Umberto Eco précise que le lecteur ne peut actualiser la fabula selon des décisions arbitraires ; il doit respecter des lois sémantiques : il actualise des propositions « consistantes » en prévoyant les changements d’états produits par l’action. Un texte narratif introduit des signaux textuels pour souligner les disjonctions importantes et préparer les attentes du lecteur modèle. Celui-ci est amené à collaborer au développement de la fabula en faisant des prévisions, en anticipant les stades successifs : le lecteur configure un état de choses possible soit « des mondes possibles ». Comparant la lecture à un jeu d’échec, Umberto Eco explique qu’une partie d’échec est un ensemble de possibilités permises par la structure de l’encyclopédie du jeu d’échec : le joueur / lecteur envisage toutes les possibilités objectivement reconnaissables comme admises et il choisit celle qu’il croit la meilleure, spéculant subjectivement sur la façon dont le joueur d’échec réagira subjectivement aux possibilités offertes par le réseau.
Par ailleurs, pour faire des prévisions, le lecteur doit sortir du texte : il doit recourir à des scénarios communs ou intertextuels. Ce sont ces échappées hors du texte qu’Umberto Eco appelle « promenades inférentielles », lesquelles sont dirigées par le texte qui fait pression sur le lecteur pour qu’il construise ses prévisions dans une certaine direction.
Structures des mondes.
La notion de « mondes possibles » est un instrument sémiotique qui permet de parler des prévisions du lecteur en accord avec les indications données par le texte. Un « monde possible » est une construction culturelle, qui n’est jamais totalement détaché du monde réel de l’encyclopédie du lecteur. Construire un monde possible, c’est assigner des propriétés : dans un monde textuel, les propriétés qui sont privilégiées par le lecteur sont celles qui apparaissent essentielles par rapport au « topic » textuel qui établit la structure minimale du monde en discussion. La construction d’un monde de référence dépend donc d’un « topic » textuel qui établit quelles sont les propriétés qui doivent être prises en considération, quelles sont celles qui peuvent être narcotisées. Par exemple, s’il est impossible de créer un individu « célibataire et marié », il est possible, dans un ouvrage de science-fiction, de présenter une machine à dématérialiser un objet, mêmes si cela contredit les lois naturelles de notre monde de référence : il suffit, pour cela, de la nommer.

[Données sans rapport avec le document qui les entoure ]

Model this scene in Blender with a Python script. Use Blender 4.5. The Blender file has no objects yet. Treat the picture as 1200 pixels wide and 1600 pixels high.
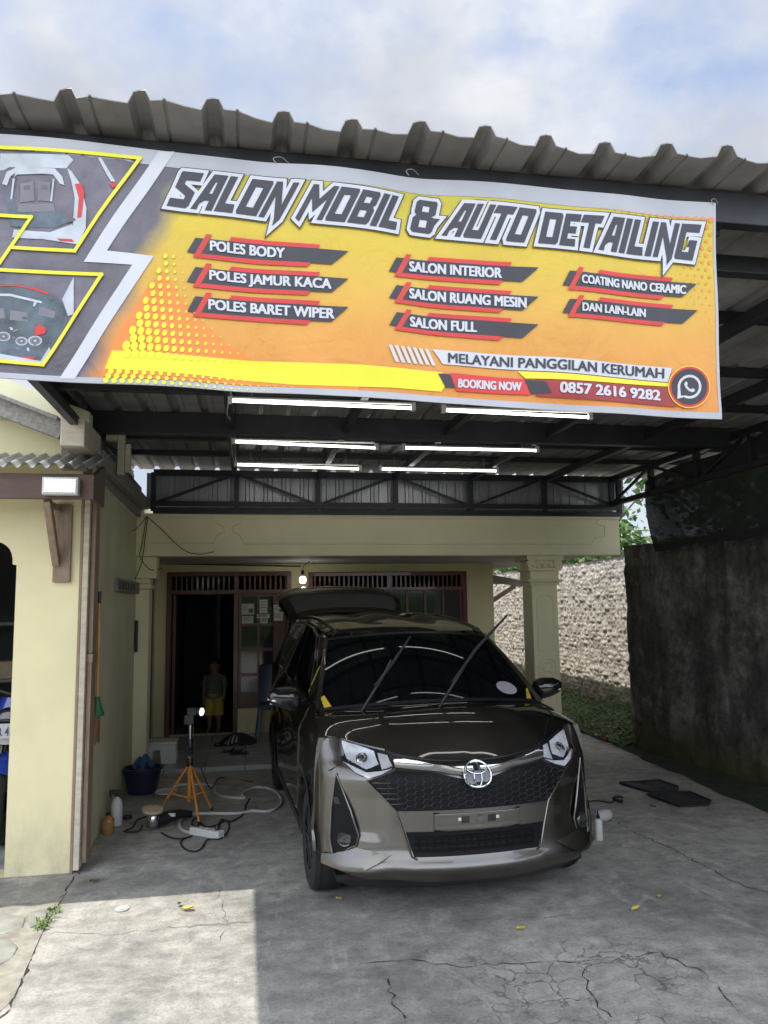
import bpy, bmesh, math, random
from mathutils import Vector, Matrix
from mathutils.geometry import delaunay_2d_cdt
random.seed(7)
S = bpy.context.scene
R = math.radians
PI = math.pi

# ------------------------------------------------------------------ camera
FPX, CAMH = 1202.0, 1.65
YAW, PITCH, ROLL = 0.177403, 0.120014, 0.0141
Fv = Vector((math.sin(YAW)*math.cos(PITCH), math.cos(YAW)*math.cos(PITCH), math.sin(PITCH)))
R0 = Vector((math.cos(YAW), -math.sin(YAW), 0)); U0 = R0.cross(Fv)
Rv = R0*math.cos(ROLL) - U0*math.sin(ROLL); Uv = R0*math.sin(ROLL) + U0*math.cos(ROLL)
CP = Vector((0, 0, CAMH))
cd = bpy.data.cameras.new('camera'); cam = bpy.data.objects.new('camera', cd)
S.collection.objects.link(cam); S.camera = cam
cam.matrix_world = Matrix(((Rv.x, Uv.x, -Fv.x, 0), (Rv.y, Uv.y, -Fv.y, 0), (Rv.z, Uv.z, -Fv.z, CAMH), (0, 0, 0, 1)))
cd.sensor_fit = 'VERTICAL'; cd.sensor_height = 36; cd.lens = FPX/1600*36; cd.clip_end = 600; cd.clip_start = .05

# ------------------------------------------------------------------ light
SUNK = (-.44, .03, 1.0)                                  # direction towards the sun
SUN_EL = math.atan2(1, math.hypot(SUNK[0], SUNK[1]))
sl = bpy.data.lights.new('sun', 'SUN'); sl.energy = 2.4; sl.angle = R(.5); sl.color = (1, .95, .87)
so = bpy.data.objects.new('sun', sl); S.collection.objects.link(so)
so.rotation_euler = Vector(SUNK).to_track_quat('Z', 'Y').to_euler(); so.location = (-8, 0, 20)
W = bpy.data.worlds.new('World'); S.world = W; W.use_nodes = True
nt = W.node_tree; nt.nodes.clear()
def wn(t, **k):
    n = nt.nodes.new(t)
    for a, b in k.items(): setattr(n, a, b)
    return n
sky = wn('ShaderNodeTexSky', sky_type='NISHITA', sun_disc=False)
sky.sun_elevation = SUN_EL; sky.sun_rotation = math.atan2(SUNK[0], SUNK[1]); sky.altitude = 300; sky.dust_density = 2.0
tc = wn('ShaderNodeTexCoord'); mp = wn('ShaderNodeMapping'); mp.inputs['Scale'].default_value = (1, 1, 1.5)
mp.inputs['Location'].default_value = (.15, .55, .2)
cn = wn('ShaderNodeTexNoise'); cn.inputs['Scale'].default_value = 3.1; cn.inputs['Detail'].default_value = 7; cn.inputs['Roughness'].default_value = .58
cr = wn('ShaderNodeValToRGB'); cr.color_ramp.elements[0].position = .36; cr.color_ramp.elements[1].position = .56
cn2 = wn('ShaderNodeTexNoise'); cn2.inputs['Scale'].default_value = 4.0; cn2.inputs['Detail'].default_value = 10
cr2 = wn('ShaderNodeValToRGB'); cr2.color_ramp.elements[0].position = .36; cr2.color_ramp.elements[1].position = .62
cr2.color_ramp.elements[0].color = (2.6, 2.75, 3.1, 1); cr2.color_ramp.elements[1].color = (4.0, 4.05, 4.15, 1)
mx = wn('ShaderNodeMixRGB'); bg = wn('ShaderNodeBackground'); wo = wn('ShaderNodeOutputWorld')
hs = wn('ShaderNodeMixRGB'); hs.inputs[0].default_value = .75; hs.inputs[2].default_value = (2.15, 2.6, 3.6, 1)
L = nt.links
L.new(tc.outputs['Generated'], mp.inputs[0]); L.new(mp.outputs[0], cn.inputs[0]); L.new(mp.outputs[0], cn2.inputs[0])
L.new(cn.outputs['Fac'], cr.inputs[0]); L.new(cn2.outputs['Fac'], cr2.inputs[0]); L.new(cr.outputs[0], mx.inputs[0])
L.new(sky.outputs[0], hs.inputs[1]); L.new(hs.outputs[0], mx.inputs[1]); L.new(cr2.outputs[0], mx.inputs[2]); sx = wn('ShaderNodeSeparateXYZ'); L.new(tc.outputs['Generated'], sx.inputs[0])
mrk = wn('ShaderNodeMapRange'); mrk.inputs[1].default_value = .25; mrk.inputs[2].default_value = -.6; mrk.inputs[3].default_value = 1; mrk.inputs[4].default_value = 3.4; L.new(sx.outputs[1], mrk.inputs[0])
vm = wn('ShaderNodeVectorMath', operation='SCALE'); L.new(mx.outputs[0], vm.inputs[0]); L.new(mrk.outputs[0], vm.inputs['Scale'])    # added brightening of the unseen street-side sky, to fill the shade
L.new(vm.outputs[0], bg.inputs[0]); L.new(bg.outputs[0], wo.inputs[0])
bg.inputs['Strength'].default_value = .12
S.view_settings.view_transform = 'Standard'; S.view_settings.look = 'None'; S.view_settings.exposure = 1.0; S.view_settings.gamma = 1
S.cycles.use_denoising = True; S.cycles.max_bounces = 8; S.cycles.diffuse_bounces = 5; S.cycles.transparent_max_bounces = 12

# ------------------------------------------------------------------ pixel -> place on a real plane
def ray(px, py): return Rv*((px-600)/FPX) + Uv*((800-py)/FPX) + Fv
def GZ(px, py, z=0.0):
    d = ray(px, py); return CP + d*((z-CAMH)/d.z)
def PY(px, py, Y):
    d = ray(px, py); return CP + d*(Y/d.y)
def PX(px, py, X):
    d = ray(px, py); return CP + d*(X/d.x)

# ------------------------------------------------------------------ materials
MATS = {}
def newmat(name):
    m = bpy.data.materials.new(name); m.use_nodes = True; m.node_tree.nodes.clear(); MATS[name] = m
    N = m.node_tree.nodes; o = N.new('ShaderNodeOutputMaterial'); b = N.new('ShaderNodeBsdfPrincipled')
    m.node_tree.links.new(b.outputs[0], o.inputs[0]); return m, N, m.node_tree.links, b, o
def noise(N, Lk, scale, detail=6, rough=.55, stretch=(1, 1, 1), dist=0, coord='Object'):
    t = N.new('ShaderNodeTexCoord'); p = N.new('ShaderNodeMapping'); p.inputs['Scale'].default_value = stretch
    n = N.new('ShaderNodeTexNoise'); n.inputs['Scale'].default_value = scale; n.inputs['Detail'].default_value = detail
    n.inputs['Roughness'].default_value = rough; n.inputs['Distortion'].default_value = dist
    Lk.new(t.outputs[coord], p.inputs[0]); Lk.new(p.outputs[0], n.inputs['Vector']); return n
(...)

Dans une fabula, le monde possible est donc celui affirmé par l’auteur. Selon les genres littéraires, le lecteur peut construire différents mondes de référence, en faisant des hypothèses sur le genre narratif, lequel détermine la construction de ces mondes de référence.
Structures actancielles et idéologiques.
Quand une structure actancielle est investie de jugements de valeurs ou d’oppositions axiologiques, alors on peut dire qu’un texte exhibe une idéologie. C’est le lecteur, qui, par ses choix, va décider des grandes oppositions idéologiques. Par exemple, Mystères de Paris a fonctionné de façon telle que des lecteurs prolétaires ont actualisé un discours réformiste en discours révolutionnaire. Le lecteur peut également être amené à mettre en lumière un discours que l’auteur ne pouvait pas vouloir dire.
Interpréter, pour Umberto Eco, c’est bien actualiser sémantiquement tout ce que le texte veut et peut dire à travers la coopération du lecteur modèle.
Remarques
Cet ouvrage théorique est fondamental dans la perspective de recherches en littérature : il pose et explique les principaux concepts en vigueur utilisés par les théoriciens de la littérature.